Священность царской власти в общественном сознании русского средневековья не только не препятствовала этому явлению, но и способствовала ему. Народ поддерживал самозванцев главным образом потому, что те обещали им освобождение от зависимости от феодалов и сытую жизнь.
Именно в Смутное время появилось такое количество самозванцев. Этому способствовали, во-первых, определённый уровень развития феодальных отношений и государства, во-вторых, династический кризис, сотрясавший царский трон нарушением традиционного престолонаследия и обогащавший историю самозванчества новыми именами и событиями. В-третьих, история самозванчества представляет собой цепь конкретных воплощений народных утопических легенд о «возвращающихся царях – избавителях.
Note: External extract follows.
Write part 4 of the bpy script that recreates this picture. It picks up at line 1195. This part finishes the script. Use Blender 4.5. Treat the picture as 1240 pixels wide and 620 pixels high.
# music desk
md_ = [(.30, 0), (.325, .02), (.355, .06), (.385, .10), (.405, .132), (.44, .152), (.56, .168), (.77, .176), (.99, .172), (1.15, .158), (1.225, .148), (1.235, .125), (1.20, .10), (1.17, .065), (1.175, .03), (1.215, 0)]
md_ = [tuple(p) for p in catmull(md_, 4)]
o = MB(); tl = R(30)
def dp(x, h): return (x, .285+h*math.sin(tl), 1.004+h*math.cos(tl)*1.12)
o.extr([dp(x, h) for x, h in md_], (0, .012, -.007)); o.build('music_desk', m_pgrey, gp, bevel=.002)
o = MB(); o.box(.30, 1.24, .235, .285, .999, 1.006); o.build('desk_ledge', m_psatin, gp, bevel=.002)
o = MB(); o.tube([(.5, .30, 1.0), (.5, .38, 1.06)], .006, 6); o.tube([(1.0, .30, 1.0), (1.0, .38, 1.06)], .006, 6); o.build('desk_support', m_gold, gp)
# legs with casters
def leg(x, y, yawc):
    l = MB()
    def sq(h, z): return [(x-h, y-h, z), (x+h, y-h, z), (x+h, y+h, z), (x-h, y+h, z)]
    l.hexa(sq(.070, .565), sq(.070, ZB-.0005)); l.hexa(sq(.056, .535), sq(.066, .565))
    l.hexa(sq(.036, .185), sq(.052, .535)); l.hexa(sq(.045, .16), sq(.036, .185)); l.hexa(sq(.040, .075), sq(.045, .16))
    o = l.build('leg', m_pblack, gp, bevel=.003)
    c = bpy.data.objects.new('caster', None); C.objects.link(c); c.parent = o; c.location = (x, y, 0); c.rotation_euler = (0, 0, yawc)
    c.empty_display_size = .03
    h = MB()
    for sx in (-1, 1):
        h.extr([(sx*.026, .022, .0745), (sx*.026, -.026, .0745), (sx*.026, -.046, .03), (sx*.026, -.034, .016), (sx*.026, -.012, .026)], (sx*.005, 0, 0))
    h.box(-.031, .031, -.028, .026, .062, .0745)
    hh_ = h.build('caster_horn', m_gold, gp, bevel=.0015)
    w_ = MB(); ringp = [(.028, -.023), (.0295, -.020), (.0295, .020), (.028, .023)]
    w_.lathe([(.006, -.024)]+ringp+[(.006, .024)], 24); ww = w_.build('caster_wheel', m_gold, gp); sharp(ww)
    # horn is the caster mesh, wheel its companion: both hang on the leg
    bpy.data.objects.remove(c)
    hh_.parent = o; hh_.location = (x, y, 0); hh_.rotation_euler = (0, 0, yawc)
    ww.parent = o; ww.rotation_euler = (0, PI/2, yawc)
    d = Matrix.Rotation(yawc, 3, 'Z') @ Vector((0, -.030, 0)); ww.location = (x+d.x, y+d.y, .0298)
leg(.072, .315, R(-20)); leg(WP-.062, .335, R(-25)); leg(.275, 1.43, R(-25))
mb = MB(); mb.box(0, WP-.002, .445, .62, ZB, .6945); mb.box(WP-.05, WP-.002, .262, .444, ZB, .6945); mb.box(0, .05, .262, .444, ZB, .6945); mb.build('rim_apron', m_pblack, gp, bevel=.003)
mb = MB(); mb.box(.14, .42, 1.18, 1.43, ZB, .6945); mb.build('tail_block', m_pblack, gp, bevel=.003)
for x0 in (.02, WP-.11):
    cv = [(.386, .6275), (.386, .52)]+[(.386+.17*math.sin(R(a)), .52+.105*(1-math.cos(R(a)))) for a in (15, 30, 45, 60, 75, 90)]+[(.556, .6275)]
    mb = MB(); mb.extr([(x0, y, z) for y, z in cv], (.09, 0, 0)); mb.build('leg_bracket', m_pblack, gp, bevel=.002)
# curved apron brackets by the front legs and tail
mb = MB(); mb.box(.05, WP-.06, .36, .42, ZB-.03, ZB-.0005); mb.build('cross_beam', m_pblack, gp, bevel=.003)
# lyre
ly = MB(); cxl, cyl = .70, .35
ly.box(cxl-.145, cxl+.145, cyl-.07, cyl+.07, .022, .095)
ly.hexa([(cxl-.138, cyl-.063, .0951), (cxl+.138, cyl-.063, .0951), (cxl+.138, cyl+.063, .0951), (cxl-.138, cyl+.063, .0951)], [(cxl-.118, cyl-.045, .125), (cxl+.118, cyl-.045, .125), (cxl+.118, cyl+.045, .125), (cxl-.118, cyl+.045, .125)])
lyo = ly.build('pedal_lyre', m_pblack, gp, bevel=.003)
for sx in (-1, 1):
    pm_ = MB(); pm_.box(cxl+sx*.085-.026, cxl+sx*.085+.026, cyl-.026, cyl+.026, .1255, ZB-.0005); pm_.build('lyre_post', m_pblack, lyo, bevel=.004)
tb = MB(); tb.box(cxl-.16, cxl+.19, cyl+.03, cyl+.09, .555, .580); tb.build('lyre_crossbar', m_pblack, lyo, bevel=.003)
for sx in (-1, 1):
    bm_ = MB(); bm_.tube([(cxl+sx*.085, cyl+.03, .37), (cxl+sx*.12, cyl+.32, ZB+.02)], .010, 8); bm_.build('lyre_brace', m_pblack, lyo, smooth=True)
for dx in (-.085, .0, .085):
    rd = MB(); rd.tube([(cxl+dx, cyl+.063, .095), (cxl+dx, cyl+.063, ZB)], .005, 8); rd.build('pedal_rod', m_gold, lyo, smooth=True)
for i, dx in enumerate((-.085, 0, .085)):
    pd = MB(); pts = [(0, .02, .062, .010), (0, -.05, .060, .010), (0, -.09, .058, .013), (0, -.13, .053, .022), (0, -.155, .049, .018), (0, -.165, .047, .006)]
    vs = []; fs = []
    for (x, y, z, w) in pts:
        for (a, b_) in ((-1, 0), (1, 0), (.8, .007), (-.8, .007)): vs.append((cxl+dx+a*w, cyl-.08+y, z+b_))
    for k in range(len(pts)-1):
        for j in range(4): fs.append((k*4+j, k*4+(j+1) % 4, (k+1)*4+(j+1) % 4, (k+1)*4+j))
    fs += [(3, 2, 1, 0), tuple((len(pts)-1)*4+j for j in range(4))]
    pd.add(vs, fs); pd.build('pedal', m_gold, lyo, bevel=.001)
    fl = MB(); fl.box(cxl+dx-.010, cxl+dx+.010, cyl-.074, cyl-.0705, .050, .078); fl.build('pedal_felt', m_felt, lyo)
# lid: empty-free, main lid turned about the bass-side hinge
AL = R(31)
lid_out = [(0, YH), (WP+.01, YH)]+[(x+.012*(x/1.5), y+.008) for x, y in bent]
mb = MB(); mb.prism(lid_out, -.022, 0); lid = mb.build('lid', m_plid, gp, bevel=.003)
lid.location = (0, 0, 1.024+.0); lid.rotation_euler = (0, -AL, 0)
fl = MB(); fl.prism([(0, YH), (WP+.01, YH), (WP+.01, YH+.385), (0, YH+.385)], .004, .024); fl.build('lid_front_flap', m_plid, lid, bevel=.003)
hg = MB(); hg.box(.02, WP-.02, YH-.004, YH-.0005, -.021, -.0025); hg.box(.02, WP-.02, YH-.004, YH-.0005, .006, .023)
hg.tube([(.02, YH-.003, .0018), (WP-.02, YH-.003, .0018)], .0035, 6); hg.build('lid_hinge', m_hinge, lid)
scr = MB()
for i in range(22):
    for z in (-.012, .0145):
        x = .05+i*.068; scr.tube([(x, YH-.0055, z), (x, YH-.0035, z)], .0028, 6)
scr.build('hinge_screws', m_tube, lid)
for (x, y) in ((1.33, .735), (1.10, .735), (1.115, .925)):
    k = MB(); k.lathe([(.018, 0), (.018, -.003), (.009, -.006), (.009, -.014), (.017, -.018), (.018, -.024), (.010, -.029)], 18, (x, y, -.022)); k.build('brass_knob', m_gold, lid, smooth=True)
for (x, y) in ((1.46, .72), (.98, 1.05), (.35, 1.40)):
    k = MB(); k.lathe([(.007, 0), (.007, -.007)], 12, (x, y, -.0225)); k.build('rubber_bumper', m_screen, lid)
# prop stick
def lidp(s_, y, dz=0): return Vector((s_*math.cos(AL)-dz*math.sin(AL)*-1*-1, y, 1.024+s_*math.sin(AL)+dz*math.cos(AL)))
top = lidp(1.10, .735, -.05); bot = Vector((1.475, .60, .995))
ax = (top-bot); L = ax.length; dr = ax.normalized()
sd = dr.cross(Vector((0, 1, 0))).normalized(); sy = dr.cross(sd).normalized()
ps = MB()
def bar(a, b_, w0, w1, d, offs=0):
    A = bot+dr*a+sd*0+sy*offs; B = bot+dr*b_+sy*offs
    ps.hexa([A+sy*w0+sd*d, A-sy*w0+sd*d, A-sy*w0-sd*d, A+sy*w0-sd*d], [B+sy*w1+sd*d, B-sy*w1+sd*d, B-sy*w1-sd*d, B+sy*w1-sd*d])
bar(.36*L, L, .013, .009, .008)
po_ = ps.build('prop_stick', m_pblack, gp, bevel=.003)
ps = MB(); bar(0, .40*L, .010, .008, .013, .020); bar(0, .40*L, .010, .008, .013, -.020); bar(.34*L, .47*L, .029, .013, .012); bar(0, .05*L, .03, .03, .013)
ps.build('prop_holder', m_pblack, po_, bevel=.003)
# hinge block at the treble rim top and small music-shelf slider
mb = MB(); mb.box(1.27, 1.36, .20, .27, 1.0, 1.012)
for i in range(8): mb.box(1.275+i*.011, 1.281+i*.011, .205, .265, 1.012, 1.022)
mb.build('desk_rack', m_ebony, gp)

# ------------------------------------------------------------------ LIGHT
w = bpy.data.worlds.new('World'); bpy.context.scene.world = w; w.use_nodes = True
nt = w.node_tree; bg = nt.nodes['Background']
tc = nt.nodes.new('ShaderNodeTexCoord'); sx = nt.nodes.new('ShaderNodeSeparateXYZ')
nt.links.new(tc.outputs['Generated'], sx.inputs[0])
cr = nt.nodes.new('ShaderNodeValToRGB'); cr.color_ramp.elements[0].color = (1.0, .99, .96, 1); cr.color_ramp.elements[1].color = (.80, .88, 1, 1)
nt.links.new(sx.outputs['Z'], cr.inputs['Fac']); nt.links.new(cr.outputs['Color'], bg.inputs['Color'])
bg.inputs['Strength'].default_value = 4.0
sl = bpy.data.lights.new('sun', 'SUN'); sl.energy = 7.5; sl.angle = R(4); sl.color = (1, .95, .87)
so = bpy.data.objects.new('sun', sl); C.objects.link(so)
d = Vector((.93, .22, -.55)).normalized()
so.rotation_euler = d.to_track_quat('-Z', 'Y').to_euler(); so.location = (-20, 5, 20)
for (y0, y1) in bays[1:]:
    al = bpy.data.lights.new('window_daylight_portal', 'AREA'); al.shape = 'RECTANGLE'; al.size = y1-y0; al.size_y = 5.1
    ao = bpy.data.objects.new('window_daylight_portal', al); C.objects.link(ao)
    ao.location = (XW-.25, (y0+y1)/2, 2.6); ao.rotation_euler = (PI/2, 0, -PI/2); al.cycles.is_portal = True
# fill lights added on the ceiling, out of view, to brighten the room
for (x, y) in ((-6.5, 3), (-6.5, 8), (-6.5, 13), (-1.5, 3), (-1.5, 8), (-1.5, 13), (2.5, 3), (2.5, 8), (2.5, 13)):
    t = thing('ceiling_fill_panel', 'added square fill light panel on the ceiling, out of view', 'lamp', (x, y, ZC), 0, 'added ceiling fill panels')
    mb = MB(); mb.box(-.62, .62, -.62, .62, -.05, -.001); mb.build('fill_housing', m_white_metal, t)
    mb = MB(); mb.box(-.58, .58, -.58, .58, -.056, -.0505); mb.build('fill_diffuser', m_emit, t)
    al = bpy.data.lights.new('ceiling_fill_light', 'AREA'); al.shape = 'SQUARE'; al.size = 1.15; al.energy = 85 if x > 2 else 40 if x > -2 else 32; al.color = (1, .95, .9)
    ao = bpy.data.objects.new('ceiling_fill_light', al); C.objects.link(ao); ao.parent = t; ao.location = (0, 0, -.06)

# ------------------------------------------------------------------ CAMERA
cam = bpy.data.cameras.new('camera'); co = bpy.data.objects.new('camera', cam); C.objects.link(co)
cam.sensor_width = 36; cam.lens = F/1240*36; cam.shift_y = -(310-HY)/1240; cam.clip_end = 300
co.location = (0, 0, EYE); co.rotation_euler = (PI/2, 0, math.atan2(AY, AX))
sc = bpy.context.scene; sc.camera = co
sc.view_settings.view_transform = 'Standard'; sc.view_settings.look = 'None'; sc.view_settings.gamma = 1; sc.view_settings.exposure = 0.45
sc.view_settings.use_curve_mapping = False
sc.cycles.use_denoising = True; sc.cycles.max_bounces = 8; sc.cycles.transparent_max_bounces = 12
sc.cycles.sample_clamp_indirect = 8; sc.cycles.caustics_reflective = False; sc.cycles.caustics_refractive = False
Самозванцы и их поступки в большей степени соответствовали народным ожиданиям. Но «праведным» в глазах народа выглядел тот монарх, который был, во-первых, «благочестивым», во-вторых, справедливым, в-третьих, законным. Все рассмотренные нами самозванцы могли предложить и представить все эти качества народу. Они и те, кто за ними стоял, верили в своё особое предназначение. Но получая поддержку народа, они не всегда могли её использовать полностью. Так Лжедмитрий I не пошёл на освобождение крестьян от феодальной зависимости, так как не хотел конфликта с дворянством и боярством. Другие самозванцы только обещали, но ничего реально сделать не могли. Ведь Лжецаревичи были в основном марионетками Польши. На политической арене впервые заявило о своей роли казачество, выдвигая своих «царевичей». Казачьи «царевичи» не хотели наведения в стране порядка в виде крепкой законной власти. Ведь казаки - это беглые крепостные и им нужна свобода, чтобы грабить, заниматься разбоем. Поэтому и обещая, хорошую жизнь крестьянам, они ничего не могли им дать. Так как без сильной и законной власти этого сделать было нельзя. Таким образом, реально изменить своё развитие Россия могла только при Лжедмитрии I, но этого не случилось в силу объективных причин.
Всех самозванцев объединяет один, но очень важный факт: они претендовали на более высокое социальное и властное положение. Да и расплата за обман была для всех «лжецарей» одна – казнь или заточение.